Но есть, есть и другие способы вдруг увидеть всю прожитую жизнь – в одно мгновение. Об одном из них, ставшем знаменитым не меньше, чем эпизод с прустовским бисквитом, только очень страшном, рассказал Толстой: его ротмистр Праскухин в аршине от крутящейся бомбы за мгновение до смерти успевает увидеть всю свою жизнь, вспомнить про долг в двенадцать рублей, услышать цыганский мотив, разглядеть женщину, которую он любил, “в чепце с лиловыми цветами”, и “тысячи других воспоминаний”. На что похож этот эпизод? Сегодня мы сказали бы, что жизнь, выскользнув из рук, как моток фотопленки, падающий на пол, раскручиваясь с бешеной скоростью, предъявляет прошлое - кадр за кадром.
.
12.
Эльстир – суммарный образ художника, включивший в себя черты Ренуара, Дега, Моне, всех импрессионистов, хотя Пруст, кажется, был с знаком только с Дега: ведь расцвет их творчества (70-80-е годы) пришелся на его детство. И все-таки новому взгляду на вещи, людей и природу он учился по лучшему и самому современному учебнику на свете – их живописи. “После того, как Эльстир показал мне свои акварели, мой взгляд начали притягивать к себе те же явления и в живой жизни; я увидел поэзию в прерванном мелькании ножей, все еще косо лежавших на столе, в выпуклой округлости брошенной салфетки, в которую солнце вшивает клин желтого бархата…”. Тот же Эльстир обращает внимание молодого человека на новые живописные сюжеты: спортивные состязания, морские прогулки на яхте, пляжные купания, ипподром… “Взять хотя бы это странное создание – жокея: на него устремлено столько взглядов, а он мрачно стоит на краю pad dock’a, серенький, хотя на нем ослепительная куртка, составляющий единое целое со своей гарцующей лошадью, которую он сдерживает, - как было бы интересно выписать его жокейские движения, показать яркое пятно, какое он, а также масть лошадей, образует на беговом поле!” И дальше: “Какими красивыми могут быть здесь женщины… при влажном, голландском освещении, а голландское освещение – это когда пронизывающая сырость ощущается во всем, даже в солнце. До этого мне никогда не приходилось видеть женщин с биноклями, подъезжающих в экипажах, при таком освещении, а влажность этого освещения зависит, конечно, от близости моря”. В этих описаниях Пруст не уступает ни Мане, ни Дега, ни Ренуару… Этих женщин с биноклями, эти жокейские движения, эти яркие пятна и гарцующих лошадей мы видели у них. У них, но и еще где-то… Где?
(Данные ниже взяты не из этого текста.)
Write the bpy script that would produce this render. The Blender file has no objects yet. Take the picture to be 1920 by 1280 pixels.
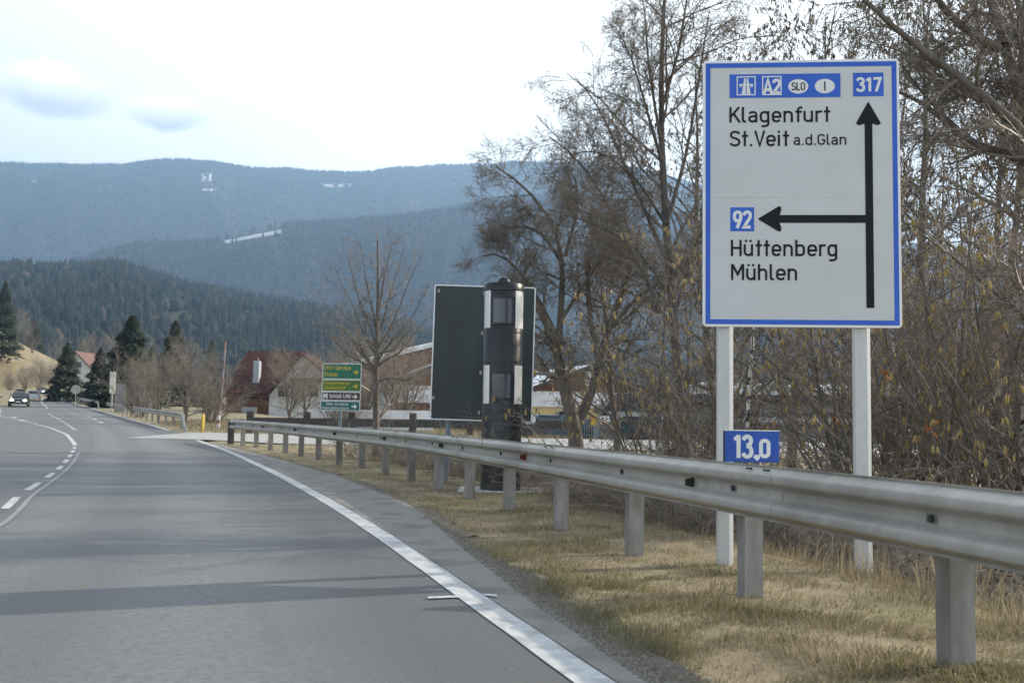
import bpy, math
import numpy as np
from math import radians, sin, cos, pi, atan, tan
rng = np.random.default_rng(11)
scene = bpy.context.scene
C = scene.collection

# ------------------------------------------------------------------ camera
FPX = 1900.0            # focal length in pixels of a 1920 px wide frame
CAMH = 1.05
PITCH = atan(143.0/FPX); ROLL = radians(0.9)
Fv = np.array([0, cos(PITCH), sin(PITCH)])
_R = np.array([1.0, 0, 0]); _U = np.array([0, -sin(PITCH), cos(PITCH)])
Rv = cos(ROLL)*_R + sin(ROLL)*_U; Uv = -sin(ROLL)*_R + cos(ROLL)*_U
cd = bpy.data.cameras.new('camera'); cam = bpy.data.objects.new('camera', cd); C.objects.link(cam)
import mathutils
M = mathutils.Matrix(((Rv[0], Uv[0], -Fv[0], 0), (Rv[1], Uv[1], -Fv[1], 0), (Rv[2], Uv[2], -Fv[2], CAMH), (0, 0, 0, 1)))
cam.matrix_world = M
cd.sensor_width = 36; cd.lens = FPX/1920*36; cd.clip_start = 0.05; cd.clip_end = 30000
cd.dof.use_dof = True; cd.dof.focus_distance = 8.5; cd.dof.aperture_fstop = 4.0
scene.camera = cam

# ------------------------------------------------------------------ light
SUN_AZ = radians(68); SUN_EL = radians(27)
w = bpy.data.worlds.new("World"); scene.world = w; w.use_nodes = True
nt = w.node_tree; nt.nodes.clear()
def N(t, typ, **k):
    n = t.nodes.new(typ)
    for a, b in k.items(): setattr(n, a, b)
    return n
out = N(nt, 'ShaderNodeOutputWorld'); bg = N(nt, 'ShaderNodeBackground')
sky = N(nt, 'ShaderNodeTexSky', sky_type='NISHITA', sun_disc=False, sun_elevation=SUN_EL, sun_rotation=SUN_AZ)
sky.altitude = 800; sky.dust_density = 2.5; sky.air_density = 1.0
tc = N(nt, 'ShaderNodeTexCoord')
def mth(t, op, a, b=None, c=None, clamp=False):
    n = N(t, 'ShaderNodeMath', operation=op); n.use_clamp = clamp
    for i, v in enumerate((a, b, c)):
        if v is None: continue
        if isinstance(v, (int, float)): n.inputs[i].default_value = v
        else: t.links.new(v, n.inputs[i])
    return n.outputs[0]
def mixc(t, f, a, b, bt='MIX'):
    n = N(t, 'ShaderNodeMix', data_type='RGBA', blend_type=bt)
    for s, v in ((n.inputs[0], f), (n.inputs[6], a), (n.inputs[7], b)):
        if isinstance(v, (int, float)): s.default_value = v
        elif isinstance(v, tuple): s.default_value = (*v, 1) if len(v) == 3 else v
        else: t.links.new(v, s)
    return n.outputs[2]
sep = N(nt, 'ShaderNodeSeparateXYZ'); nt.links.new(tc.outputs['Generated'], sep.inputs[0])
# a thin bright veil of high cloud over the blue
mp = N(nt, 'ShaderNodeMapping'); mp.inputs['Scale'].default_value = (1.2, 1.2, 4.0)
nt.links.new(tc.outputs['Generated'], mp.inputs[0])
nz = N(nt, 'ShaderNodeTexNoise'); nz.inputs['Scale'].default_value = 1.6; nz.inputs['Detail'].default_value = 7
nt.links.new(mp.outputs[0], nz.inputs['Vector'])
glow = N(nt, 'ShaderNodeVectorMath', operation='DOT_PRODUCT'); nt.links.new(tc.outputs['Generated'], glow.inputs[0]); glow.inputs[1].default_value = (.56, .82, .10)
gm = N(nt, 'ShaderNodeMapRange'); gm.inputs[1].default_value = -.1; gm.inputs[2].default_value = .93; nt.links.new(glow.outputs['Value'], gm.inputs[0])
gmask = mth(nt, 'POWER', gm.outputs[0], 1.3)
veil = mth(nt, 'MULTIPLY', mth(nt, 'MULTIPLY_ADD', nz.outputs[0], 0.7, 0.55, clamp=True), gmask, clamp=True)
SKYK = 0.15
hsv = N(nt, 'ShaderNodeHueSaturation'); hsv.inputs['Saturation'].default_value = .42; hsv.inputs['Value'].default_value = 1.12; nt.links.new(sky.outputs[0], hsv.inputs['Color'])
col = mixc(nt, veil, mixc(nt, 1.0, hsv.outputs[0], (1.0, .985, .93), 'MULTIPLY'), (8.9, 9.15, 9.0))
# two small cumulus banks low over the left hill, by direction
def cloud(col, az, el, wa, we, seed):
    azn = mth(nt, 'ARCTAN2', sep.outputs[0], sep.outputs[1]); eln = mth(nt, 'ARCSINE', sep.outputs[2])
    nn = N(nt, 'ShaderNodeTexNoise'); nn.inputs['Scale'].default_value = 14; nn.inputs['Detail'].default_value = 7; nn.noise_dimensions = '4D'; nn.inputs['W'].default_value = seed
    nt.links.new(tc.outputs['Generated'], nn.inputs['Vector'])
    pert = mth(nt, 'MULTIPLY_ADD', nn.outputs[0], 3.4, -1.7)
    dx = mth(nt, 'DIVIDE', mth(nt, 'SUBTRACT', azn, az), wa); dy = mth(nt, 'DIVIDE', mth(nt, 'SUBTRACT', eln, el), we)
    r2 = mth(nt, 'ADD', mth(nt, 'MULTIPLY', dx, dx), mth(nt, 'MULTIPLY', dy, dy))
    m = mth(nt, 'ADD', mth(nt, 'SUBTRACT', 1.0, r2), pert)
    m = mth(nt, 'MULTIPLY', m, 1.15, clamp=True)
    under = mth(nt, 'MULTIPLY_ADD', mth(nt, 'ADD', dy, mth(nt, 'MULTIPLY', pert, .3)), 0.5, 0.45, clamp=True)
    cc = mixc(nt, under, (2.3, 2.75, 3.05), (8.4, 8.4, 8.2))
    return mixc(nt, m, col, cc)
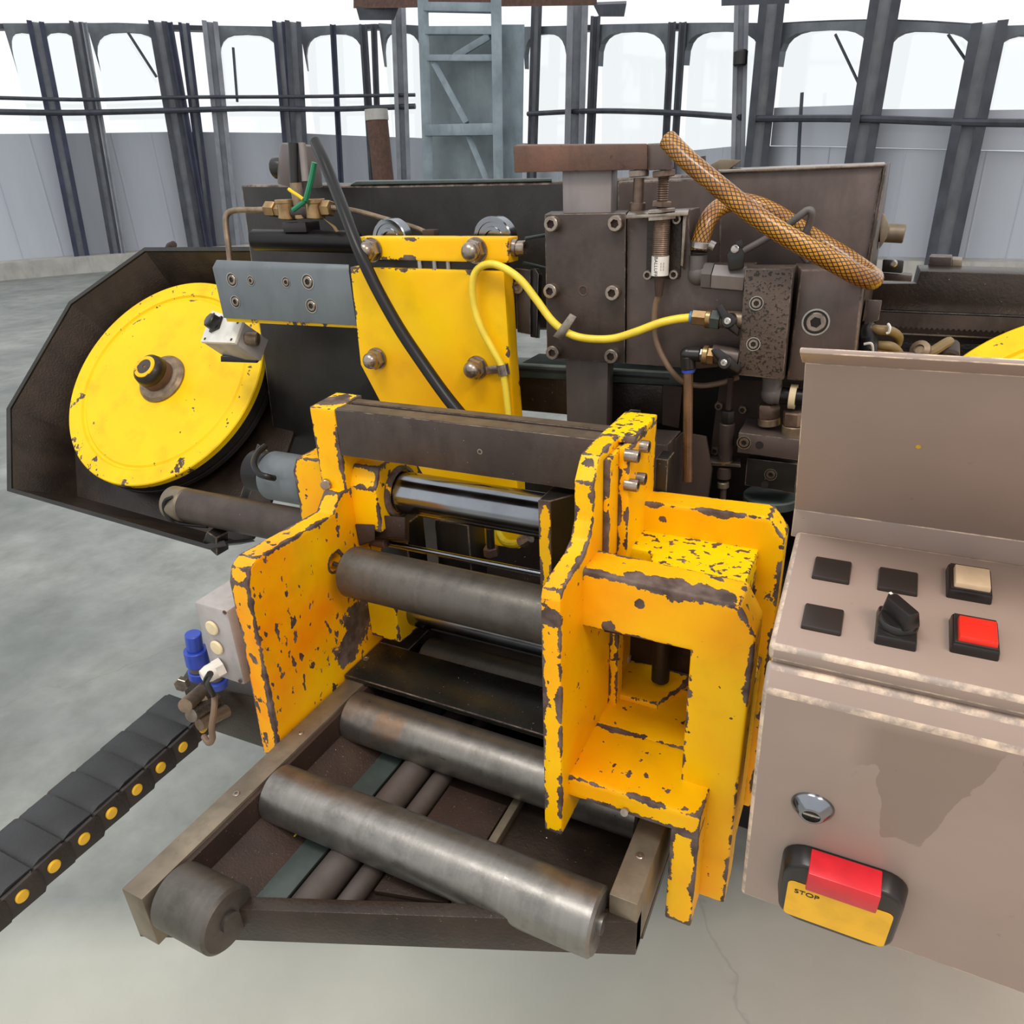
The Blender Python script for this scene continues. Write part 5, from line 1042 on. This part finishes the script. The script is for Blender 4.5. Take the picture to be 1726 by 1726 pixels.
hex_nut(t, (-0.2408, 0.8860, 1.5015), (-0.2406, 0.8860, 1.4976), 0.0175, 'bolt_steel')
ux = V((1, 0, 0)); ux = (ux-ax*ux.dot(ax)).normalized(); fw = V((0, -1, 0)); fw = (fw-ax*fw.dot(ax)).normalized(); lc = sa+ax*SL*0.83
def on_label(x0):
    def wrap(co):
        a = (x0+co.y)/sr; rr = sr+0.0006+co.z*0.3
        return lc+ax*co.x+(ux*math.sin(a)+fw*math.cos(a))*rr
    return wrap
text_mesh('label_print', 'BALLUFF', 0.0058, None, 'ink', lab, on_label(-0.0026))
for k in range(2): text_mesh('label_print', 'l ll l  ll l l  l ll', 0.0018, None, 'ink', lab, on_label(0.0034+0.0030*k))
tag(finish('sensor_cable', tube(NB(), [(-0.2395, 0.8860, 1.4291), (-0.2397, 0.8860, 1.4168), (-0.2452, 0.8900, 1.4000), (-0.2463, 0.8920, 1.3782), (-0.2431, 0.8920, 1.3565), (-0.2331, 0.8920, 1.3356), (-0.2210, 0.8950, 1.3177), (-0.2091, 0.9050, 1.3039), (-0.1910, 0.9200, 1.2969), (-0.1693, 0.9300, 1.2991), (-0.1473, 0.9400, 1.3060)], 0.0036, 12), 'tan_wire'), 'thin brown sensor cable drooping from the printed sensor to the manifold', 'cable')

# ================================================================== coolant manifold, valves and hose
t = thing('coolant_manifold', 'pitted steel manifold block with two socket screws left of the big screw plate', 'manifold', (-0.117, 0.92, 1.32))
finish('block', hull8(NB(), [(-0.1417, 0.8800, 1.4452), (-0.0907, 0.8800, 1.4457), (-0.0876, 0.8800, 1.3225), (-0.1395, 0.8800, 1.3243)], [(-0.1504, 0.9400, 1.4428), (-0.0935, 0.9400, 1.4433), (-0.0899, 0.9400, 1.3118), (-0.1473, 0.9400, 1.3137)]), 'pitted', t, 0.001)
for p in ((-0.1258, 0.8800, 1.4080), (-0.1247, 0.8800, 1.3618)): sunk_screw(t, p, r=0.0062)
t = thing('screw_plate', 'thick smooth grey plate with one large sunk socket screw', 'plate', (-0.05, 0.94, 1.32))
finish('plate', hull8(NB(), [(-0.0850, 0.9050, 1.4416), (-0.0201, 0.9050, 1.4442), (-0.0145, 0.9050, 1.3149), (-0.0861, 0.9050, 1.3164)], [(-0.0988, 0.9700, 1.4419), (-0.0201, 0.9700, 1.4438), (-0.0140, 0.9700, 1.3056), (-0.0931, 0.9700, 1.3072)]), 'bracket_steel', t, 0.002)
sunk_screw(t, (-0.0623, 0.9050, 1.3850), r=0.0118)

def ball_valve(label, face, axis, pieces, lever, hub):
    t = thing('ball_valve', label, 'valve', face)
    for a, b, r, m, poly, nm in pieces: finish(nm, rod(NB(), a, b, r, 20, poly=poly, ch=0.0 if poly else 0.0008), m, t)
    h = finish('handle', hull8(NB(), *lever), 'black_plastic', t, 0.0016)
    finish('handle_hub', lathe(NB(), hub, (-0.1, -1, 0.1), [(0.0085, -0.016), (0.0085, -0.0005), (0.007, 0.0012)], 20), 'black_plastic', h)
    finish('handle_screw', lathe(NB(), V(hub)+V((0, -0.001, 0)), (-0.1, -1, 0.1), [(0.0042, -0.003), (0.0042, 0.0022), (0.0032, 0.003), (0.0012, 0.003), (0.001, 0.001), (0, 0.001)], 16), 'bright_steel', h)
    return t
ball_valve('upper ball valve with a black lever at the end of the yellow hose', (-0.1649, 0.8850, 1.3863), None,
  [((-0.2013, 0.8850, 1.3884), (-0.1978, 0.8850, 1.3885), 0.0075, 'blue_ring', None, 'release_ring'), ((-0.1978, 0.8850, 1.3885), (-0.1823, 0.8850, 1.3877), 0.0092, 'brass', 6, 'connector'), ((-0.1823, 0.8850, 1.3877), (-0.1760, 0.8850, 1.3873), 0.0108, 'brass', None, 'brass_ring'), ((-0.1760, 0.8850, 1.3873), (-0.1656, 0.8850, 1.3863), 0.0115, 'teal_paint', 6, 'hex_body'), ((-0.1666, 0.8900, 1.3868), (-0.1394, 0.8900, 1.3865), 0.0100, 'tube_steel', None, 'body')],
  ([(-0.1697, 0.8720, 1.4039), (-0.1626, 0.8720, 1.4075), (-0.1409, 0.8720, 1.3789), (-0.1423, 0.8720, 1.3720), (-0.1579, 0.8720, 1.3828)], [(-0.1708, 0.8820, 1.3996), (-0.1629, 0.8820, 1.4032), (-0.1410, 0.8820, 1.3749), (-0.1424, 0.8820, 1.3687), (-0.1582, 0.8820, 1.3783)]), (-0.1544, 0.8720, 1.3884))
ball_valve('lower ball valve with a black lever above the brown drip tube', (-0.1648, 0.8850, 1.3408), None,
  [((-0.1863, 0.8850, 1.3445), (-0.1821, 0.8850, 1.3447), 0.0075, 'bright_steel', 6, 'connector'), ((-0.1828, 0.8850, 1.3447), (-0.1764, 0.8850, 1.3444), 0.0115, 'brass', None, 'brass_ring'), ((-0.1763, 0.8850, 1.3436), (-0.1692, 0.8850, 1.3434), 0.0105, 'brass', 6, 'hex_body'), ((-0.1733, 0.8900, 1.3456), (-0.1408, 0.8900, 1.3419), 0.0115, 'bracket_steel', None, 'body')],
  ([(-0.1722, 0.8720, 1.3538), (-0.1648, 0.8720, 1.3577), (-0.1490, 0.8720, 1.3482), (-0.1343, 0.8720, 1.3351), (-0.1384, 0.8720, 1.3278), (-0.1570, 0.8720, 1.3364)], [(-0.1725, 0.8820, 1.3488), (-0.1651, 0.8820, 1.3528), (-0.1491, 0.8820, 1.3432), (-0.1342, 0.8820, 1.3299), (-0.1384, 0.8820, 1.3232), (-0.1571, 0.8820, 1.3312)]), (-0.1545, 0.8720, 1.3401))
t = thing('elbow_fitting', 'black plastic push elbow at the lower valve', 'fitting', (-0.2002, 0.8850, 1.3349))
finish('arm', rod(NB(), (-0.2007, 0.8850, 1.3443), (-0.1856, 0.8850, 1.3445), 0.0088, 18, ch=0.001), 'black_plastic', t)
finish('bend', lathe(NB(), (-0.2015, 0.8850, 1.3443), (0, 0, 1), [(0.0092*math.sin(PI*k/8), -0.0092*math.cos(PI*k/8)) for k in range(9)], 18), 'black_plastic', t)
finish('socket', rod(NB(), (-0.2013, 0.8850, 1.3421), (-0.1996, 0.8850, 1.3261), 0.0092, 18, ch=0.001), 'black_plastic', t)
finish('release_ring', rod(NB(), (-0.1996, 0.8850, 1.3261), (-0.1994, 0.8850, 1.3224), 0.0080, 18), 'blue_plastic', t)
tag(finish('drip_tube', rod(NB(), (-0.1995, 0.8850, 1.3246), (-0.1837, 0.8500, 1.1919), 0.0060, 16), 'amber_tube'), 'straight brown drip tube hanging from the black elbow', 'tube')

t = thing('hose_elbow', 'grey pipe elbow with a steel hex body carrying the braided hose', 'fitting', (-0.1820, 0.9000, 1.4344))
finish('riser', rod(NB(), (-0.2006, 0.9050, 1.4569), (-0.1998, 0.9050, 1.4355), 0.0105, 20), 'grey_plastic', t)
finish('bend', lathe(NB(), (-0.1991, 0.9050, 1.4348), (0, 0, 1), [(0.0125*math.sin(PI*k/8), -0.0125*math.cos(PI*k/8)) for k in range(9)], 20), 'grey_plastic', t)
finish('arm', rod(NB(), (-0.1991, 0.9050, 1.4348), (-0.1914, 0.9050, 1.4343), 0.0115, 20), 'grey_plastic', t)
finish('hex_collar', rod(NB(), (-0.1927, 0.9050, 1.4336), (-0.1815, 0.9050, 1.4331), 0.0160, poly=6), 'grey_plastic', t)
finish('hex_body', rod(NB(), (-0.1798, 0.9000, 1.4331), (-0.1431, 0.9000, 1.4310), 0.0150, poly=6), 'bar_grey', t)
kn = finish('shutoff_knob', hull8(NB(), [(-0.1647, 0.8850, 1.4591), (-0.1600, 0.8850, 1.4667), (-0.1485, 0.8850, 1.4679), (-0.1446, 0.8850, 1.4604), (-0.1438, 0.8850, 1.4452), (-0.1606, 0.8850, 1.4418)], [(-0.1693, 0.9100, 1.4565), (-0.1646, 0.9100, 1.4643), (-0.1527, 0.9100, 1.4656), (-0.1486, 0.9100, 1.4579), (-0.1479, 0.9100, 1.4422), (-0.1651, 0.9100, 1.4387)]), 'black_plastic', t, 0.002)
finish('knob_wing', hull8(NB(), [(-0.1569, 0.8860, 1.4653), (-0.1555, 0.8860, 1.4729), (-0.1487, 0.8860, 1.4753), (-0.1459, 0.8860, 1.4666)], [(-0.1593, 0.9000, 1.4640), (-0.1580, 0.9000, 1.4717), (-0.1510, 0.9000, 1.4742), (-0.1482, 0.9000, 1.4653)]), 'black_plastic', kn, 0.001)
finish('knob_screw', lathe(NB(), (-0.1552, 0.8840, 1.4655), (0, -1, 0.3), [(0.0045, 0), (0.0045, 0.0015), (0.003, 0.0025), (0, 0.0025)], 14), 'bright_steel', kn)
t = thing('braided_hose', 'thick amber braided hose sweeping from the top plate across the grey bracket', 'hose', (-0.1183, 0.8800, 1.4902))
finish('hose', tube(NB(), [(-0.2001, 0.9050, 1.4609), (-0.1989, 0.9100, 1.4774), (-0.1948, 0.9200, 1.4948), (-0.1875, 0.9400, 1.5065), (-0.1716, 0.9550, 1.5119), (-0.1510, 0.9650, 1.5077), (-0.1247, 0.9680, 1.4960), (-0.0959, 0.9650, 1.4789), (-0.0676, 0.9600, 1.4629), (-0.0431, 0.9500, 1.4504), (-0.0223, 0.9350, 1.4388), (-0.0112, 0.9150, 1.4339), (-0.0123, 0.8950, 1.4333), (-0.0260, 0.8800, 1.4405), (-0.0471, 0.8680, 1.4530), (-0.0714, 0.8600, 1.4667), (-0.1020, 0.8530, 1.4838), (-0.1334, 0.8500, 1.5035), (-0.1630, 0.8520, 1.5249), (-0.1911, 0.8600, 1.5446), (-0.2136, 0.8700, 1.5605), (-0.2375, 0.8850, 1.5793)], 0.0104, 20, 8), 'hose_amber', t)
c0 = V((-0.1976, 0.9050, 1.4648)); c1 = V((-0.1967, 0.9050, 1.4720))
finish('hose_clamp', rod(NB(), c0, c1, 0.0135, 28, ch=0.0006), 'bright_steel', t)
finish('clamp_screw', rod(NB(), (-0.1858, 0.8930, 1.4698), (-0.1796, 0.8930, 1.4672), 0.0052, 12), 'bright_steel', t)
t = thing('bent_rod', 'thin bent grey rod hooked around the braided hose', 'rod', (-0.0990, 0.9400, 1.4731))
finish('rod', tube(NB(), [(-0.1575, 0.9500, 1.4565), (-0.1329, 0.9500, 1.4705), (-0.1124, 0.9450, 1.4831), (-0.0983, 0.9400, 1.4946), (-0.0896, 0.9400, 1.5013), (-0.0843, 0.9400, 1.4994), (-0.0853, 0.9450, 1.4878), (-0.0893, 0.9500, 1.4748), (-0.0920, 0.9600, 1.4616), (-0.0907, 0.9650, 1.4512), (-0.0832, 0.9650, 1.4439)], 0.0042, 12), 'grey_plastic', t)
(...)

“Потные, измученные скакавшие лошади, провожаемые конюхами, уводились домой, и одна за другой появлялись новые к предстоящей скачке, свежие, большею частью английские лошади, в капорах, со своими поддернутыми животами, похожие на странных огромных птиц…” И лошади, и наездники, и дамы в экипажах, а потом – с биноклями и зонтиками - в беседке. И эти переливающиеся в солнечных лучах “столбы толкачиков-мошек над потными лошадьми”.